>> START Information provided
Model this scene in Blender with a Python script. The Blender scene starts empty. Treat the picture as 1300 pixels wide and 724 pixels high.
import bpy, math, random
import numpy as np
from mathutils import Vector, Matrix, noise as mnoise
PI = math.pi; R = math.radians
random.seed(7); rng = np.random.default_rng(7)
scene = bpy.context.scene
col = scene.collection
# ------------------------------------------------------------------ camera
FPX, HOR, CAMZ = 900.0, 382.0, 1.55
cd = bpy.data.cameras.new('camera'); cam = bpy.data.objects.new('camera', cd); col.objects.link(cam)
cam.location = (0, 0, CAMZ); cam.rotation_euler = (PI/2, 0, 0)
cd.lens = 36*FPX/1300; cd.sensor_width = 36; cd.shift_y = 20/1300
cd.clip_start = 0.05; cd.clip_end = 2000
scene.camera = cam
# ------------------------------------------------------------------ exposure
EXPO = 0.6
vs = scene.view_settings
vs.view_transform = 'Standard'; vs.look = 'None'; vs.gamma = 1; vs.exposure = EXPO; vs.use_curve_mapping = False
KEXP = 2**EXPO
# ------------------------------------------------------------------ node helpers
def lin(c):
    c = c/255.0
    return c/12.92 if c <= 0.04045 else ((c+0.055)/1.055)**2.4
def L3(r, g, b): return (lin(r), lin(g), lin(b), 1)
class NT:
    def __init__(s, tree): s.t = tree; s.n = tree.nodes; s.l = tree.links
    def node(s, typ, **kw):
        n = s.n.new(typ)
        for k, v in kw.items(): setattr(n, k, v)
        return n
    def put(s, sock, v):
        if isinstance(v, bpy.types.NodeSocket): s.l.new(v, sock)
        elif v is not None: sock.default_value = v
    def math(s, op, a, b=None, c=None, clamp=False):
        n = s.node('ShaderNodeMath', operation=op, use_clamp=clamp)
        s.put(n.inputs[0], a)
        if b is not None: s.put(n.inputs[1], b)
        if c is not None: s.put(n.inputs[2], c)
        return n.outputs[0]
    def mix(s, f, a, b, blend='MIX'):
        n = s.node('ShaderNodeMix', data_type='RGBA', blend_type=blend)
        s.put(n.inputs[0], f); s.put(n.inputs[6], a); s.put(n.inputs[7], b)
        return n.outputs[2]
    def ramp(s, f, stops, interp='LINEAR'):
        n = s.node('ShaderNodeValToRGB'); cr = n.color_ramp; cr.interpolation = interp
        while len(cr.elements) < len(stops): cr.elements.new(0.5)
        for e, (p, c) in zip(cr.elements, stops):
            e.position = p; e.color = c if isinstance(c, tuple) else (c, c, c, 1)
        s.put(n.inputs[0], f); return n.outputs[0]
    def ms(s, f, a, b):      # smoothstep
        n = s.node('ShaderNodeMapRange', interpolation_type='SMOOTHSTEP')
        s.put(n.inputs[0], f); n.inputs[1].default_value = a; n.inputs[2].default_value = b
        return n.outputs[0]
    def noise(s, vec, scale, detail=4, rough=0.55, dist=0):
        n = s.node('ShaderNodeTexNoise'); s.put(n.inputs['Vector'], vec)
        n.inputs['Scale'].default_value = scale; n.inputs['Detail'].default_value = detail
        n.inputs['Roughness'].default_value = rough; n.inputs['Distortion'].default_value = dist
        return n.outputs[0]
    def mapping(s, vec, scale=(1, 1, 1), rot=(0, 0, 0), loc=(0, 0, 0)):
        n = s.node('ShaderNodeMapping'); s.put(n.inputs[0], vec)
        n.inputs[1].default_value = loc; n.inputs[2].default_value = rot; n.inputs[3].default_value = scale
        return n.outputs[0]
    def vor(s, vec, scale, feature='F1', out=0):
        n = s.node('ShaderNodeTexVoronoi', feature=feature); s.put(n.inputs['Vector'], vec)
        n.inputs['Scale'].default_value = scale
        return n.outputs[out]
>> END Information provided
Directive: Please restate the whole listing word for word.

Task output:
Model this scene in Blender with a Python script. The Blender scene starts empty. Treat the picture as 1300 pixels wide and 724 pixels high.
import bpy, math, random
import numpy as np
from mathutils import Vector, Matrix, noise as mnoise
PI = math.pi; R = math.radians
random.seed(7); rng = np.random.default_rng(7)
scene = bpy.context.scene
col = scene.collection
# ------------------------------------------------------------------ camera
FPX, HOR, CAMZ = 900.0, 382.0, 1.55
cd = bpy.data.cameras.new('camera'); cam = bpy.data.objects.new('camera', cd); col.objects.link(cam)
cam.location = (0, 0, CAMZ); cam.rotation_euler = (PI/2, 0, 0)
cd.lens = 36*FPX/1300; cd.sensor_width = 36; cd.shift_y = 20/1300
cd.clip_start = 0.05; cd.clip_end = 2000
scene.camera = cam
# ------------------------------------------------------------------ exposure
EXPO = 0.6
vs = scene.view_settings
vs.view_transform = 'Standard'; vs.look = 'None'; vs.gamma = 1; vs.exposure = EXPO; vs.use_curve_mapping = False
KEXP = 2**EXPO
# ------------------------------------------------------------------ node helpers
def lin(c):
    c = c/255.0
    return c/12.92 if c <= 0.04045 else ((c+0.055)/1.055)**2.4
def L3(r, g, b): return (lin(r), lin(g), lin(b), 1)
class NT:
    def __init__(s, tree): s.t = tree; s.n = tree.nodes; s.l = tree.links
    def node(s, typ, **kw):
        n = s.n.new(typ)
        for k, v in kw.items(): setattr(n, k, v)
        return n
    def put(s, sock, v):
        if isinstance(v, bpy.types.NodeSocket): s.l.new(v, sock)
        elif v is not None: sock.default_value = v
    def math(s, op, a, b=None, c=None, clamp=False):
        n = s.node('ShaderNodeMath', operation=op, use_clamp=clamp)
        s.put(n.inputs[0], a)
        if b is not None: s.put(n.inputs[1], b)
        if c is not None: s.put(n.inputs[2], c)
        return n.outputs[0]
    def mix(s, f, a, b, blend='MIX'):
        n = s.node('ShaderNodeMix', data_type='RGBA', blend_type=blend)
        s.put(n.inputs[0], f); s.put(n.inputs[6], a); s.put(n.inputs[7], b)
        return n.outputs[2]
    def ramp(s, f, stops, interp='LINEAR'):
        n = s.node('ShaderNodeValToRGB'); cr = n.color_ramp; cr.interpolation = interp
        while len(cr.elements) < len(stops): cr.elements.new(0.5)
        for e, (p, c) in zip(cr.elements, stops):
            e.position = p; e.color = c if isinstance(c, tuple) else (c, c, c, 1)
        s.put(n.inputs[0], f); return n.outputs[0]
    def ms(s, f, a, b):      # smoothstep
        n = s.node('ShaderNodeMapRange', interpolation_type='SMOOTHSTEP')
        s.put(n.inputs[0], f); n.inputs[1].default_value = a; n.inputs[2].default_value = b
        return n.outputs[0]
    def noise(s, vec, scale, detail=4, rough=0.55, dist=0):
        n = s.node('ShaderNodeTexNoise'); s.put(n.inputs['Vector'], vec)
        n.inputs['Scale'].default_value = scale; n.inputs['Detail'].default_value = detail
        n.inputs['Roughness'].default_value = rough; n.inputs['Distortion'].default_value = dist
        return n.outputs[0]
    def mapping(s, vec, scale=(1, 1, 1), rot=(0, 0, 0), loc=(0, 0, 0)):
        n = s.node('ShaderNodeMapping'); s.put(n.inputs[0], vec)
        n.inputs[1].default_value = loc; n.inputs[2].default_value = rot; n.inputs[3].default_value = scale
        return n.outputs[0]
    def vor(s, vec, scale, feature='F1', out=0):
        n = s.node('ShaderNodeTexVoronoi', feature=feature); s.put(n.inputs['Vector'], vec)
        n.inputs['Scale'].default_value = scale
        return n.outputs[out]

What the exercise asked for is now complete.